> _Dataset rows_
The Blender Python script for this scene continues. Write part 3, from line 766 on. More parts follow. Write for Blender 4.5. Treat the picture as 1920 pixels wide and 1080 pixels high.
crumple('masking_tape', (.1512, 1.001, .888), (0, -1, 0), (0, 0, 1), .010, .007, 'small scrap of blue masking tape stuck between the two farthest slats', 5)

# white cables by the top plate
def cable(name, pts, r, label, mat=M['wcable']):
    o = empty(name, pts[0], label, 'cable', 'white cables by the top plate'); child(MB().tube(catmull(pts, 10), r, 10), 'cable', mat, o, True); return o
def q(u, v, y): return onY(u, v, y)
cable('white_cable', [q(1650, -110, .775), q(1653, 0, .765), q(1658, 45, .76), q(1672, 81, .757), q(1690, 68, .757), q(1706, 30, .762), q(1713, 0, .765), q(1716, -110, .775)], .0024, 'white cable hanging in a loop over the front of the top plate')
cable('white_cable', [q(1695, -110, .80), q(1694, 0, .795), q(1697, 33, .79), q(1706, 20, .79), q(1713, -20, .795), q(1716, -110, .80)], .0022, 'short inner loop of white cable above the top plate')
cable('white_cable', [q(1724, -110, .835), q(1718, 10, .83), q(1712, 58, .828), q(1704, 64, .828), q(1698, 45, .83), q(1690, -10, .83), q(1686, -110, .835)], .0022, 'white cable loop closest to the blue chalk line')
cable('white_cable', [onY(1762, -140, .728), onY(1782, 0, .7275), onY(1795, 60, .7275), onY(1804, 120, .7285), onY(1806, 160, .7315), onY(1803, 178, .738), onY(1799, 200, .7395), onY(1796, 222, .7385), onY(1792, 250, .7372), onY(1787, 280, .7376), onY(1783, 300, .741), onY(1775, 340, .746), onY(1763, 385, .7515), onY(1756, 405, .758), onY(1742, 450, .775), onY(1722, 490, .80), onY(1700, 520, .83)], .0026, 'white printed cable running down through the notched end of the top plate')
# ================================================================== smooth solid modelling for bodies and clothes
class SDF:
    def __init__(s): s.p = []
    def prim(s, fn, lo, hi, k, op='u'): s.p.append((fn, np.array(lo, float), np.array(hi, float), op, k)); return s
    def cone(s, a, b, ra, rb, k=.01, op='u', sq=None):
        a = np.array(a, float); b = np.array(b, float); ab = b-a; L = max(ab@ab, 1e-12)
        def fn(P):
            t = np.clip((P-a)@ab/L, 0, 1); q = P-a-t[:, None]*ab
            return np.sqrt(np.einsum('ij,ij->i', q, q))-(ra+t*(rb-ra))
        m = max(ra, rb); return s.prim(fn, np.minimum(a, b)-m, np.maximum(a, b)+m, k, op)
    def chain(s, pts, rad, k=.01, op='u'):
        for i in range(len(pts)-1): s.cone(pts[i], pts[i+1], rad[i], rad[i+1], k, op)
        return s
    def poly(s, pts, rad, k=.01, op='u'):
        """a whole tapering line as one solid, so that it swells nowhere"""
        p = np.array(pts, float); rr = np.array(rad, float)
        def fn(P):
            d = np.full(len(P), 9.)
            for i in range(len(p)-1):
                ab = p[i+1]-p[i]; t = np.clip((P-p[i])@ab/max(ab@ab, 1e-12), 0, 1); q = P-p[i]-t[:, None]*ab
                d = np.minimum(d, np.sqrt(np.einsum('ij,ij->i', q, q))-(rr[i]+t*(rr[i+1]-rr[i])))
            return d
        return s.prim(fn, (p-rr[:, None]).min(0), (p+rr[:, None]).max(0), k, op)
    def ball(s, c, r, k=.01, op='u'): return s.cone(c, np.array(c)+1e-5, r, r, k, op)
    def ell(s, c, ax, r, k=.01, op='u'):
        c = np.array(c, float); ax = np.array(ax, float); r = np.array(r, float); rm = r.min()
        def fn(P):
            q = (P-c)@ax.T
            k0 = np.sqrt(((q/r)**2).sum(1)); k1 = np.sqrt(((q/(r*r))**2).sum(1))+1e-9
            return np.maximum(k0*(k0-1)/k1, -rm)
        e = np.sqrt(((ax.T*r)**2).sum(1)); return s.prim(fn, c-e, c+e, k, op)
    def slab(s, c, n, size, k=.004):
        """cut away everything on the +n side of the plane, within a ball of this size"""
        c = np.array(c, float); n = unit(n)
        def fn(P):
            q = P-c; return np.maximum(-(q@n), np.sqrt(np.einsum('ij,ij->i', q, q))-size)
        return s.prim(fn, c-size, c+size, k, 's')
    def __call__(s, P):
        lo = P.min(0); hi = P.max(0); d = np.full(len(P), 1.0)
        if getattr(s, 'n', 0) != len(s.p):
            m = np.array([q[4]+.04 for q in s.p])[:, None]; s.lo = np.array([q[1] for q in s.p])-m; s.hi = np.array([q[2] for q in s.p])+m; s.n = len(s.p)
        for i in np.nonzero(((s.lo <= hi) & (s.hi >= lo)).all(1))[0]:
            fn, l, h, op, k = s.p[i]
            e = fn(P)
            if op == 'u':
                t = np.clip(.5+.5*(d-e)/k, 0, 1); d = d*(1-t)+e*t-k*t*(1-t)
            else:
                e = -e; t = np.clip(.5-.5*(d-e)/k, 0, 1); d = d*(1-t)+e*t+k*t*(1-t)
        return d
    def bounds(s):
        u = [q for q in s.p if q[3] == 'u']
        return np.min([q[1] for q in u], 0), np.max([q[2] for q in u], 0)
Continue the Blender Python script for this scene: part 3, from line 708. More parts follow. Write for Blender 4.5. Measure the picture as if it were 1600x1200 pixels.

> _Set exercise_
Look through the lines above and collect those with the word "scene".

> _Reply_
The Blender Python script for this scene continues. Write part 3, from line 766 on. More parts follow. Write for Blender 4.5. Treat the picture as 1920 pixels wide and 1080 pixels high.
Continue the Blender Python script for this scene: part 3, from line 708. More parts follow. Write for Blender 4.5. Measure the picture as if it were 1600x1200 pixels.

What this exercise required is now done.